_Problem statement_. Repeat the listing exactly as given, omitting every image.

_Recorded information_.
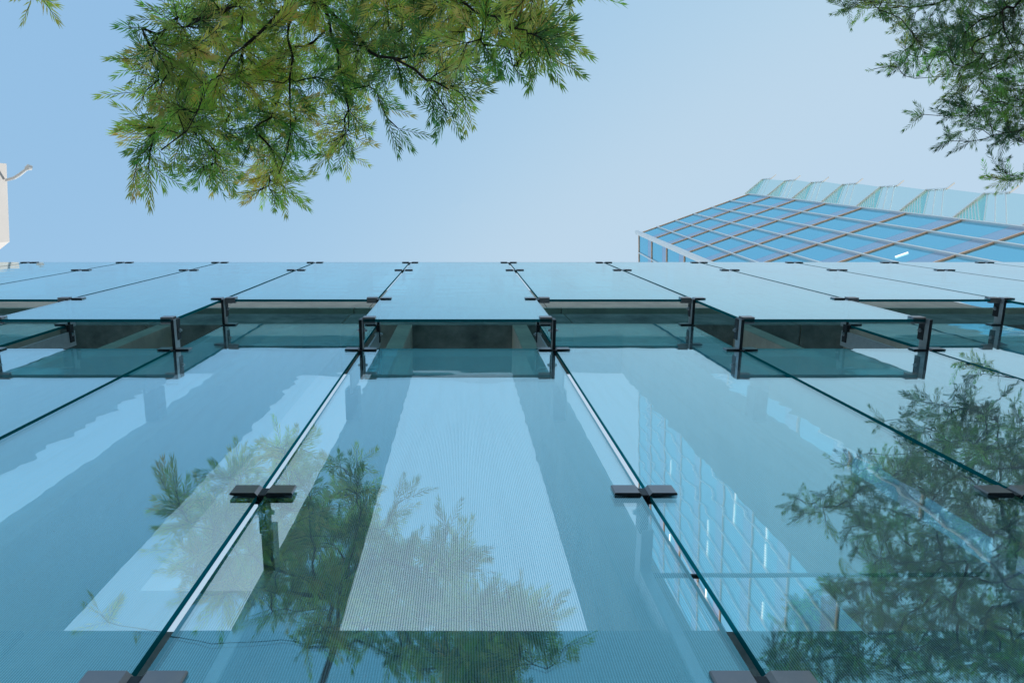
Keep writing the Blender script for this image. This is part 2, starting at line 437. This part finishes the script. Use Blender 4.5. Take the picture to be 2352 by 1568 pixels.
# arms and fins from the lower clamps to the concrete
for i in range(-3, 5):
    x = XJ[i] + .012
    z = CLI[1]
    mb = MB(); mb.box(x - .019, x + .019, DI + .12, 1.215, z - .03, z + .03, 0, .002)
    mb.box(x - .019, x + .019, 1.145, 1.236, 1.0, z - .031, 0, .003)
    part(mb, "support_arm", GALV)
mb = MB(); mb.tube([(XJ[1] + .03, 1.19, CLI[1] + .012), (XJ[2] - .02, 1.19, CLI[1] + .012)], .008, 8)
part(mb, "tie_rod", DARKST_SHADE)

# ------------------------------------------------------------------ tower on the right
TD = 56.0
A = at(1468, 537, TD)                              # top corner between the two faces
u = -(at(1084, 369, 1.0) - Vector((0, 0, CZ))).normalized()       # down along the tower's edges
def horiz(px2, py2):
    """the direction across u that leads from A towards that place in view"""
    v = at(px2, py2, TD) - Vector((0, 0, CZ)); nrm = (A - Vector((0, 0, CZ))).cross(v)
    return nrm.cross(u).normalized() if nrm.cross(u).normalized().dot(v - (A - Vector((0, 0, CZ)))) > 0 else -nrm.cross(u).normalized()
hr = horiz(1719, 447)                              # right hand face
hl = horiz(1468, 640)                              # left hand face
tw = empty("glass_tower", "blue glass office tower with a pale grid of fins at the upper right", "building", (A.x, A.y, 0))
TWB = Vector((A.x, A.y, 0))
def ray_len(pxx, pyy, org, d):
    """how far along d from org the sight line through that place passes"""
    e = at(pxx, pyy, 1.0) - Vector((0, 0, CZ)); o_ = org - Vector((0, 0, CZ))
    n1 = e.cross(d); nn = n1.cross(e)
    return -o_.dot(nn) / d.dot(nn)
WR = ray_len(1719, 447, A, hr)
MOD = WR / 6.0
FH = TD / 13.55 * 1.0
NF = 14
HT = FH * NF
nr = hr.cross(u).normalized()
if nr.dot(A - Vector((0, 0, CZ))) > 0: nr = -nr
nl = hl.cross(u).normalized()
if nl.dot(A - Vector((0, 0, CZ))) > 0: nl = -nl
NL = 26
mb = MB(); b0 = [A, A + hr * WR, A + hr * WR - nr * 18, A + hl * MOD * NL - nr * 3]
ins = [p - (nr + nl) * .35 for p in b0]
mb.poly([*ins, *[p + u * HT for p in ins]], [(0, 1, 2, 3), (7, 6, 5, 4), (0, 4, 5, 1), (1, 5, 6, 2), (2, 6, 7, 3), (3, 7, 4, 0)])
part(mb, "core", TSPAN, tw)
def slab(mbx, org, h, n_, s0, s1, t0, t1, thick, off=0.0):
    p = lambda s_, t_, o_: org + h * s_ + u * t_ + n_ * o_
    mbx.hexa([p(s0, t0, off), p(s1, t0, off), p(s1, t0, off - thick), p(s0, t0, off - thick), p(s0, t1, off), p(s1, t1, off), p(s1, t1, off - thick), p(s0, t1, off - thick)])
for c in range(6):
    for k in range(NF):
        mb = MB(); slab(mb, A, hr, nr, c * MOD + .02, (c + 1) * MOD - .02, k * FH + .05, (k + .70) * FH, .12)
        wdo = part(mb, "window", TGLASS, tw)
        mb = MB(); slab(mb, A, hr, nr, c * MOD + .02, (c + 1) * MOD - .02, (k + .70) * FH + .01, (k + 1) * FH - .05, .12)
        sp_ = mb.build("spandrel_panel", TSPAN)
        cc = wdo.location + TWB; sp_.data.transform(Matrix.Translation(-cc)); sp_.parent = wdo
for k in range(NF):
    mb = MB(); slab(mb, A, hl, nl, .02, MOD * NL, k * FH + .05, (k + .70) * FH, .12); part(mb, "window_band", TGLASS, tw)
    mb = MB(); slab(mb, A, hl, nl, .02, MOD * NL, (k + .70) * FH + .01, (k + 1) * FH - .05, .12); part(mb, "spandrel_band", TSPAN, tw)
for k in range(NF + 1):
    mb = MB(); slab(mb, A, hr, nr, -.02, WR + .02, k * FH - .045, k * FH + .045, .20, .06); part(mb, "transom", TRANSOM, tw)
    mb = MB(); slab(mb, A, hl, nl, -.02, MOD * NL, k * FH - .045, k * FH + .045, .20, .06); part(mb, "transom", TRANSOM, tw)
for c in range(1, 7):
    mb = MB(); slab(mb, A, hr, nr, c * MOD - .045, c * MOD + .045, -.05, HT, .10, .10); part(mb, "fin", FIN, tw)
for c in range(1, NL + 1):
    mb = MB(); slab(mb, A, hl, nl, c * MOD - .045, c * MOD + .045, -.05, HT, .10, .10); part(mb, "fin", FIN, tw)
mb = MB(); e1 = A + (nr + nl) * .16
mb.bar(e1 - u * .05, e1 + u * HT, .26, .26, tuple(nr)); part(mb, "corner_fin", FIN, tw)
# lit ceiling tubes standing behind the panes of both faces, seen as bright dashes
rl = random.Random(5)
for (px, py) in [(2148, 600)]:
    s_ = 4.45 * MOD
for k, s0 in ((6, 3.3),):
    mb = MB(); mb.bar(A + hr * (s0 * MOD) + u * (k + .45) * FH + nr * .03, A + hr * ((s0 + .36) * MOD) + u * (k + .45) * FH + nr * .03, .055, .04, tuple(nr))
    part(mb, "ceiling_tube", LAMP, tw)
for k in range(2, NF - 1):
    for c in range(4, NL - 1):
        if rl.random() < .20:
            mb = MB(); s0 = (c + rl.uniform(.1, .4)) * MOD; t0 = (k + .4) * FH
            mb.bar(A + hl * s0 + u * t0 + nl * .03, A + hl * (s0 + .75 * MOD) + u * t0 + nl * .03, .06, .05, tuple(nl))
            if len([o for o in tw.children if o.name.startswith('ceiling_tube')]) < 60: part(mb, "ceiling_tube", LAMP, tw)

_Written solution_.
Keep writing the Blender script for this image. This is part 2, starting at line 437. This part finishes the script. Use Blender 4.5. Take the picture to be 2352 by 1568 pixels.
# arms and fins from the lower clamps to the concrete
for i in range(-3, 5):
    x = XJ[i] + .012
    z = CLI[1]
    mb = MB(); mb.box(x - .019, x + .019, DI + .12, 1.215, z - .03, z + .03, 0, .002)
    mb.box(x - .019, x + .019, 1.145, 1.236, 1.0, z - .031, 0, .003)
    part(mb, "support_arm", GALV)
mb = MB(); mb.tube([(XJ[1] + .03, 1.19, CLI[1] + .012), (XJ[2] - .02, 1.19, CLI[1] + .012)], .008, 8)
part(mb, "tie_rod", DARKST_SHADE)

# ------------------------------------------------------------------ tower on the right
TD = 56.0
A = at(1468, 537, TD)                              # top corner between the two faces
u = -(at(1084, 369, 1.0) - Vector((0, 0, CZ))).normalized()       # down along the tower's edges
def horiz(px2, py2):
    """the direction across u that leads from A towards that place in view"""
    v = at(px2, py2, TD) - Vector((0, 0, CZ)); nrm = (A - Vector((0, 0, CZ))).cross(v)
    return nrm.cross(u).normalized() if nrm.cross(u).normalized().dot(v - (A - Vector((0, 0, CZ)))) > 0 else -nrm.cross(u).normalized()
hr = horiz(1719, 447)                              # right hand face
hl = horiz(1468, 640)                              # left hand face
tw = empty("glass_tower", "blue glass office tower with a pale grid of fins at the upper right", "building", (A.x, A.y, 0))
TWB = Vector((A.x, A.y, 0))
def ray_len(pxx, pyy, org, d):
    """how far along d from org the sight line through that place passes"""
    e = at(pxx, pyy, 1.0) - Vector((0, 0, CZ)); o_ = org - Vector((0, 0, CZ))
    n1 = e.cross(d); nn = n1.cross(e)
    return -o_.dot(nn) / d.dot(nn)
WR = ray_len(1719, 447, A, hr)
MOD = WR / 6.0
FH = TD / 13.55 * 1.0
NF = 14
HT = FH * NF
nr = hr.cross(u).normalized()
if nr.dot(A - Vector((0, 0, CZ))) > 0: nr = -nr
nl = hl.cross(u).normalized()
if nl.dot(A - Vector((0, 0, CZ))) > 0: nl = -nl
NL = 26
mb = MB(); b0 = [A, A + hr * WR, A + hr * WR - nr * 18, A + hl * MOD * NL - nr * 3]
ins = [p - (nr + nl) * .35 for p in b0]
mb.poly([*ins, *[p + u * HT for p in ins]], [(0, 1, 2, 3), (7, 6, 5, 4), (0, 4, 5, 1), (1, 5, 6, 2), (2, 6, 7, 3), (3, 7, 4, 0)])
part(mb, "core", TSPAN, tw)
def slab(mbx, org, h, n_, s0, s1, t0, t1, thick, off=0.0):
    p = lambda s_, t_, o_: org + h * s_ + u * t_ + n_ * o_
    mbx.hexa([p(s0, t0, off), p(s1, t0, off), p(s1, t0, off - thick), p(s0, t0, off - thick), p(s0, t1, off), p(s1, t1, off), p(s1, t1, off - thick), p(s0, t1, off - thick)])
for c in range(6):
    for k in range(NF):
        mb = MB(); slab(mb, A, hr, nr, c * MOD + .02, (c + 1) * MOD - .02, k * FH + .05, (k + .70) * FH, .12)
        wdo = part(mb, "window", TGLASS, tw)
        mb = MB(); slab(mb, A, hr, nr, c * MOD + .02, (c + 1) * MOD - .02, (k + .70) * FH + .01, (k + 1) * FH - .05, .12)
        sp_ = mb.build("spandrel_panel", TSPAN)
        cc = wdo.location + TWB; sp_.data.transform(Matrix.Translation(-cc)); sp_.parent = wdo
for k in range(NF):
    mb = MB(); slab(mb, A, hl, nl, .02, MOD * NL, k * FH + .05, (k + .70) * FH, .12); part(mb, "window_band", TGLASS, tw)
    mb = MB(); slab(mb, A, hl, nl, .02, MOD * NL, (k + .70) * FH + .01, (k + 1) * FH - .05, .12); part(mb, "spandrel_band", TSPAN, tw)
for k in range(NF + 1):
    mb = MB(); slab(mb, A, hr, nr, -.02, WR + .02, k * FH - .045, k * FH + .045, .20, .06); part(mb, "transom", TRANSOM, tw)
    mb = MB(); slab(mb, A, hl, nl, -.02, MOD * NL, k * FH - .045, k * FH + .045, .20, .06); part(mb, "transom", TRANSOM, tw)
for c in range(1, 7):
    mb = MB(); slab(mb, A, hr, nr, c * MOD - .045, c * MOD + .045, -.05, HT, .10, .10); part(mb, "fin", FIN, tw)
for c in range(1, NL + 1):
    mb = MB(); slab(mb, A, hl, nl, c * MOD - .045, c * MOD + .045, -.05, HT, .10, .10); part(mb, "fin", FIN, tw)
mb = MB(); e1 = A + (nr + nl) * .16
mb.bar(e1 - u * .05, e1 + u * HT, .26, .26, tuple(nr)); part(mb, "corner_fin", FIN, tw)
# lit ceiling tubes standing behind the panes of both faces, seen as bright dashes
rl = random.Random(5)
for (px, py) in [(2148, 600)]:
    s_ = 4.45 * MOD
for k, s0 in ((6, 3.3),):
    mb = MB(); mb.bar(A + hr * (s0 * MOD) + u * (k + .45) * FH + nr * .03, A + hr * ((s0 + .36) * MOD) + u * (k + .45) * FH + nr * .03, .055, .04, tuple(nr))
    part(mb, "ceiling_tube", LAMP, tw)
for k in range(2, NF - 1):
    for c in range(4, NL - 1):
        if rl.random() < .20:
            mb = MB(); s0 = (c + rl.uniform(.1, .4)) * MOD; t0 = (k + .4) * FH
            mb.bar(A + hl * s0 + u * t0 + nl * .03, A + hl * (s0 + .75 * MOD) + u * t0 + nl * .03, .06, .05, tuple(nl))
            if len([o for o in tw.children if o.name.startswith('ceiling_tube')]) < 60: part(mb, "ceiling_tube", LAMP, tw)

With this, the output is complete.